Kadın hakları konusunda da teminat; hem içeriye hem dışarıya:

“Kadın konusu çok önemli. İslam Emirliği, şeriat dahilinde kadın haklarına saygılıdır. Kız kardeşlerimiz erkeklerle aynı haklara sahipler ve haklarını kullanma imkânına da sahip olacaklar. Muhtelif sektörlerde, muhtelif sahalarda kurallarımız ve düzenlemelerimiz çerçevesinde faaliyet gösterebilirler; eğitimde, sağlıkta ve başka sahalarda. Bizimle beraber çalışacaklar, bizimle omuz omuza çalışacaklar. Uluslararası toplumun kaygıları varsa şayet, onları temin ederiz ki kadınlara ayrımcılık uygulanmayacak.”

(Dahası var ama yerim dar.)

***
Taliban’ın uluslararası topluma böyle taahhütlerde bulunması kadar, böyle taahhütlerde bulunmaya kendini mecbur hissetmesi de önemli. Ve samimi olduğunu, taahhütlerine bağlı kalacağını ‘Sizi temin ederiz ki… Uluslararası toplumu temin ederiz ki… ’ diye tekrar tekrar vurgulama gereğini duyması.

Demek ki uluslararası toplumun yaklaşımını fevkalade önemsiyor, onu hoş tutmaya büyük önem atfediyor, onunla iyi ilişkiler geliştirmeyi çok arzu ediyor, Afganistan’ın selameti -belki en başta
iktisadi sorunlarının çözümü- için bunu elzem görüyor Taliban.

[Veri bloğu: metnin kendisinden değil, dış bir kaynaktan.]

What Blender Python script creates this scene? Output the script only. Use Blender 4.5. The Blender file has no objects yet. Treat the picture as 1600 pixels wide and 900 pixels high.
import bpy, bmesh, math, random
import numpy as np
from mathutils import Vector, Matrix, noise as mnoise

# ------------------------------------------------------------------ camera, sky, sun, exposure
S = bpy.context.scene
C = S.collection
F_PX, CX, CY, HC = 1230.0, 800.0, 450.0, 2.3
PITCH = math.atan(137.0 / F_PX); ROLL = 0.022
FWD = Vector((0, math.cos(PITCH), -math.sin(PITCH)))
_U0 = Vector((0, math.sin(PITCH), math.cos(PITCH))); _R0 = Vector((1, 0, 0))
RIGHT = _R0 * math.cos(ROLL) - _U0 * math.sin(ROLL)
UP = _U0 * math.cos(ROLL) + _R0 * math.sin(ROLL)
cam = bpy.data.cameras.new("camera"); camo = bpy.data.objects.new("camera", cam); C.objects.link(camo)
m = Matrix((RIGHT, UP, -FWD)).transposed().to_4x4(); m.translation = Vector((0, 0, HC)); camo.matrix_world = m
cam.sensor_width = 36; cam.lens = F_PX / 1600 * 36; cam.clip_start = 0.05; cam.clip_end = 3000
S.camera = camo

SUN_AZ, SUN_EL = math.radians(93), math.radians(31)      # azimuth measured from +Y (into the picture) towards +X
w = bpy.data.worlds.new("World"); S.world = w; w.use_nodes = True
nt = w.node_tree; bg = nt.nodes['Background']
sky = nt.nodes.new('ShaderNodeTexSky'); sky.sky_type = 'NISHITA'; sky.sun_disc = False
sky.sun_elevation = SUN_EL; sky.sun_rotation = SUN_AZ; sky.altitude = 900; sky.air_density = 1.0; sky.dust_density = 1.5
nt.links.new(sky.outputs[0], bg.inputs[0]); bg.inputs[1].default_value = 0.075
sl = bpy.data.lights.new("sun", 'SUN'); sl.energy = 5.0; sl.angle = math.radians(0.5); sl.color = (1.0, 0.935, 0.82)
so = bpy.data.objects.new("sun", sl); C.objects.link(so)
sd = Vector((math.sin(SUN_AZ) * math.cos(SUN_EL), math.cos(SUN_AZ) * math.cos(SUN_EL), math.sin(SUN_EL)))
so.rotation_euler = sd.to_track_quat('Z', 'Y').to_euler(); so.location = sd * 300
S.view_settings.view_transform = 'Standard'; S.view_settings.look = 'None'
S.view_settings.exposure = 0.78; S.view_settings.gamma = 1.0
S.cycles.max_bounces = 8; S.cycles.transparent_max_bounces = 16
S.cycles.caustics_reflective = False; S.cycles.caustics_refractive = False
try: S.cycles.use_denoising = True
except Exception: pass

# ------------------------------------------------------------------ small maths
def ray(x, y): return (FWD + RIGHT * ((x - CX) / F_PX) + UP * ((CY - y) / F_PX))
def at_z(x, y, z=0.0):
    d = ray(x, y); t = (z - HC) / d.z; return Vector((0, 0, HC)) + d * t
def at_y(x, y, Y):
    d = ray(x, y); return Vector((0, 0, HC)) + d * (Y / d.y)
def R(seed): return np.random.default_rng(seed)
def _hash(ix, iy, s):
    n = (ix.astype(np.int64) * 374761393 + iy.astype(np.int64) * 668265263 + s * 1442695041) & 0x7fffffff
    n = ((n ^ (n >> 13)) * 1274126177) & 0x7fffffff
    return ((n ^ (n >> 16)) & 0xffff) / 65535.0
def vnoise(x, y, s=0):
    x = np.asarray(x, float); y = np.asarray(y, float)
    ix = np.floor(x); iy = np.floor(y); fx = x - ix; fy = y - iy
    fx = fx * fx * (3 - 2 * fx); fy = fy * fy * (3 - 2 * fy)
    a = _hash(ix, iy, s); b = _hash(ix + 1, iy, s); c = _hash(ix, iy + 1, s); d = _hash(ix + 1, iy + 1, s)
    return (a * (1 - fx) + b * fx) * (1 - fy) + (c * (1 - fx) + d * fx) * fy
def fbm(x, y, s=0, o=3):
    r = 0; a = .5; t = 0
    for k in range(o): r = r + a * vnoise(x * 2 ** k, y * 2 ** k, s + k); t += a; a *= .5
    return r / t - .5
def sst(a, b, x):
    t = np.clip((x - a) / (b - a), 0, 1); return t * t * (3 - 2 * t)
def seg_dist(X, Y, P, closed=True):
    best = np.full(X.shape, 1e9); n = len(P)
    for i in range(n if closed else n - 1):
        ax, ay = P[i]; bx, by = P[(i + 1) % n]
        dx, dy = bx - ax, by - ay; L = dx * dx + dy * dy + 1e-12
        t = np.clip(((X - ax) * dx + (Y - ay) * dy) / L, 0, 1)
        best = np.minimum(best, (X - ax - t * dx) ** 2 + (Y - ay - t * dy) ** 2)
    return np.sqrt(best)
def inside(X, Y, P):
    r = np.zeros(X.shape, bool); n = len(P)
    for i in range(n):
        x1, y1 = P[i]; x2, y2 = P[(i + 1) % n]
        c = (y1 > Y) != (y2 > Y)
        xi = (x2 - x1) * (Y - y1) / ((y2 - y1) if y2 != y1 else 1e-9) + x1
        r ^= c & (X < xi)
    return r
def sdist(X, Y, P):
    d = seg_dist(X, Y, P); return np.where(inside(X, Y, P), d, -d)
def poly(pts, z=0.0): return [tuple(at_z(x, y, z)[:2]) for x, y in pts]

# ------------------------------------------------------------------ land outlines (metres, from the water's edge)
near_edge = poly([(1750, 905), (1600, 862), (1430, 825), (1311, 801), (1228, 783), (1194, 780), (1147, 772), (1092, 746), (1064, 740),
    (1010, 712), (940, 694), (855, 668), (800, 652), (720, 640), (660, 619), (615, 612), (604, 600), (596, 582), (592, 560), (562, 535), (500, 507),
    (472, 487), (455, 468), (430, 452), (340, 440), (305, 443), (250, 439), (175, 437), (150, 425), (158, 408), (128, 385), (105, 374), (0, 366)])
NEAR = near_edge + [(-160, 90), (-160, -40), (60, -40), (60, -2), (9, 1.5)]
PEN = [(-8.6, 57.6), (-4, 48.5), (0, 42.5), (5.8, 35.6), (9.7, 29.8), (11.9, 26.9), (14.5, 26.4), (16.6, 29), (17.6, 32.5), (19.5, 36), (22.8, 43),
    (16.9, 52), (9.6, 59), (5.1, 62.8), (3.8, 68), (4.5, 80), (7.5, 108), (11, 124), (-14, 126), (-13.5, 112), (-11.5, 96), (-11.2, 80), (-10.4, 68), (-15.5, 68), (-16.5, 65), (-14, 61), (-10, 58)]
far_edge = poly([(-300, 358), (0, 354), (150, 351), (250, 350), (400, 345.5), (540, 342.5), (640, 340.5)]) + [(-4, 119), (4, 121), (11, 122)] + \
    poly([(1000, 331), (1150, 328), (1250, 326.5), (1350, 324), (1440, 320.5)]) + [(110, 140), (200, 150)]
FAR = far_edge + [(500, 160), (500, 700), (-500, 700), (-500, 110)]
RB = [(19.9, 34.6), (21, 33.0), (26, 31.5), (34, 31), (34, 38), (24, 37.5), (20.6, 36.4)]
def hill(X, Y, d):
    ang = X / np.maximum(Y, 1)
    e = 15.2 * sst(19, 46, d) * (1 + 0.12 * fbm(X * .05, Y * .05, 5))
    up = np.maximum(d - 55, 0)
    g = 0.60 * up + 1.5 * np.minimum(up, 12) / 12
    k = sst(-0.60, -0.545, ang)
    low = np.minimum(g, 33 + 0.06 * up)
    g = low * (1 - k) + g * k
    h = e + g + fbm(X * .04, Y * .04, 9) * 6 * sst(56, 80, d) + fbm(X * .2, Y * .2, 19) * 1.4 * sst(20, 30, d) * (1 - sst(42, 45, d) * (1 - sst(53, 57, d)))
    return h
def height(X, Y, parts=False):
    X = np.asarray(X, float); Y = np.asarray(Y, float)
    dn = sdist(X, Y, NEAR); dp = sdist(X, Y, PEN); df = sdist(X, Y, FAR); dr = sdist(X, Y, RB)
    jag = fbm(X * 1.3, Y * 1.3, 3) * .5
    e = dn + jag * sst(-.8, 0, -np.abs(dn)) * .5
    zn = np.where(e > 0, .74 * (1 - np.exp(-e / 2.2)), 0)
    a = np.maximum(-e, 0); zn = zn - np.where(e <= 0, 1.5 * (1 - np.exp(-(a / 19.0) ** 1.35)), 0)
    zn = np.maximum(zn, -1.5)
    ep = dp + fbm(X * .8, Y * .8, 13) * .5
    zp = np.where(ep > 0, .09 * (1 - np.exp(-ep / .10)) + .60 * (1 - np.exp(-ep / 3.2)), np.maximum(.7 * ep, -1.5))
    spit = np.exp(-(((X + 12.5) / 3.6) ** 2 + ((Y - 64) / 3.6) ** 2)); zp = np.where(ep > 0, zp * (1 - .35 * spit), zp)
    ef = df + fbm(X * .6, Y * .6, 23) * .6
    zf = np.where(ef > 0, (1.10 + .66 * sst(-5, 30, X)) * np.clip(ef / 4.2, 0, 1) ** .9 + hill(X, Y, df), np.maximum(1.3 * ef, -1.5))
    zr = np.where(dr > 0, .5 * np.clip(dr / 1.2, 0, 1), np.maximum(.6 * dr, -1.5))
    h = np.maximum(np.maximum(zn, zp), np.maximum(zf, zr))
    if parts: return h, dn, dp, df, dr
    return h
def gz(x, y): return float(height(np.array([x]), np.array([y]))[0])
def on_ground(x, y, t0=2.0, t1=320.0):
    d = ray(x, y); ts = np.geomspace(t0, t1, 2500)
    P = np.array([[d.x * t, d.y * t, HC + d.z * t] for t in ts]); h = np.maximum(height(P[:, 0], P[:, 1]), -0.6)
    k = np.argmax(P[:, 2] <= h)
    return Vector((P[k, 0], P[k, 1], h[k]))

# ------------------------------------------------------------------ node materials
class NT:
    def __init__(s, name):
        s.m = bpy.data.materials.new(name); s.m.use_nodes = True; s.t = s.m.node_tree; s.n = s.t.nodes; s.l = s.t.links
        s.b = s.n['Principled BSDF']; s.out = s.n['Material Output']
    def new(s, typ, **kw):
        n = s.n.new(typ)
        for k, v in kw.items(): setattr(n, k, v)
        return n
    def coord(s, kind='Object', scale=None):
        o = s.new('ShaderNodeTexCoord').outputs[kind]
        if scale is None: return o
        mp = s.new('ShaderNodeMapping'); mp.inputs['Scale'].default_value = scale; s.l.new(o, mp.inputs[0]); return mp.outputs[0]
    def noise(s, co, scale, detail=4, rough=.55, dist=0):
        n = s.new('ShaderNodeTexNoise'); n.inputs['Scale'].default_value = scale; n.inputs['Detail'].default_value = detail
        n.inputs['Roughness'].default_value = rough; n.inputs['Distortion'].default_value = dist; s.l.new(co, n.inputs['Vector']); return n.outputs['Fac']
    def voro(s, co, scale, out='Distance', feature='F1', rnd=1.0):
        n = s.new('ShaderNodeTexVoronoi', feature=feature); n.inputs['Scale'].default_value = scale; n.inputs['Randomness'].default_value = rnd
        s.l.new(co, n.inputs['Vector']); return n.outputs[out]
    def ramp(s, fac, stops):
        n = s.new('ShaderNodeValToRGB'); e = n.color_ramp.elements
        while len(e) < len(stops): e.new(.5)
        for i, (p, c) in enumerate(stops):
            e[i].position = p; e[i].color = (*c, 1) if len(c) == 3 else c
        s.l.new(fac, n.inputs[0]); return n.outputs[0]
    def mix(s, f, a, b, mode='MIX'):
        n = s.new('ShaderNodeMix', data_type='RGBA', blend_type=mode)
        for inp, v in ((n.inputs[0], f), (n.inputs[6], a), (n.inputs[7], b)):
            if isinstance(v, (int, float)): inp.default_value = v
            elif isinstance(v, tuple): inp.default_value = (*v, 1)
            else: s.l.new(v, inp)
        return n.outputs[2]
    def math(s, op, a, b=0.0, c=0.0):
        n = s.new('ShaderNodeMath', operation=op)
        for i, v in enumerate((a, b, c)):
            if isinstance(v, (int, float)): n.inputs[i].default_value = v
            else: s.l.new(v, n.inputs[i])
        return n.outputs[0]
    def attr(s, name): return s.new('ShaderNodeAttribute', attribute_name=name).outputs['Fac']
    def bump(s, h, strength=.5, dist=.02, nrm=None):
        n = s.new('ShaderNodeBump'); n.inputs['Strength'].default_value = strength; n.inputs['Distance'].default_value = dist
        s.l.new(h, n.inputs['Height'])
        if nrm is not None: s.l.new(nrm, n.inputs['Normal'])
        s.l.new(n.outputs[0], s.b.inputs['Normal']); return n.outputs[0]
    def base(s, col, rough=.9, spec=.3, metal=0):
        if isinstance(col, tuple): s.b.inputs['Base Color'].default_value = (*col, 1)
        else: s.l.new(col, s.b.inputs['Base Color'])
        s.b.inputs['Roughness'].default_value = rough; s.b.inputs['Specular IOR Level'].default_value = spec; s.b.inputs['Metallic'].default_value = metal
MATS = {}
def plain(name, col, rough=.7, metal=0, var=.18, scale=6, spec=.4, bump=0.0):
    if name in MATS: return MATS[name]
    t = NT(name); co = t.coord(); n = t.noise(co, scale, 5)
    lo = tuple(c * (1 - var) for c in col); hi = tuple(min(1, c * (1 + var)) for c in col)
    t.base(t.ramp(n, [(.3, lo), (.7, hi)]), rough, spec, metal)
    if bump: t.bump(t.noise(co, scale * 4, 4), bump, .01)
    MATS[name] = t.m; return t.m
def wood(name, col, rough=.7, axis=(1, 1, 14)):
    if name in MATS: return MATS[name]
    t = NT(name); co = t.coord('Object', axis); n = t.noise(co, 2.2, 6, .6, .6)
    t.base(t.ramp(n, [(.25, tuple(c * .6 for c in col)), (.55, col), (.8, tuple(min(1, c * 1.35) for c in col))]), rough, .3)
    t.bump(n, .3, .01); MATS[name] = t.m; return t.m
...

Öyleyse, o taahhütlerle çizilen tablonun gerçekleşmesini arzu eden devletlere düşen, Taliban’ı bu yolda yürümeye azmettirecek / sebat ettirecek davranışlar sergilemektedir.

‘Boş vaatler, yalan dolan’ diye kestirip atarak Taliban yönetimini ve dolayısıyla Afganistan’ı izole etmek yanlış olur.

Afganistan’ı Çin yahut Rusya’nın kucağına itebilecek olması bakımından da yanlış olur bu.

Kâbil’deki elçiliklerini alelacele kapatan devletlere katılmayan Türkiye doğru olanı yapıyor.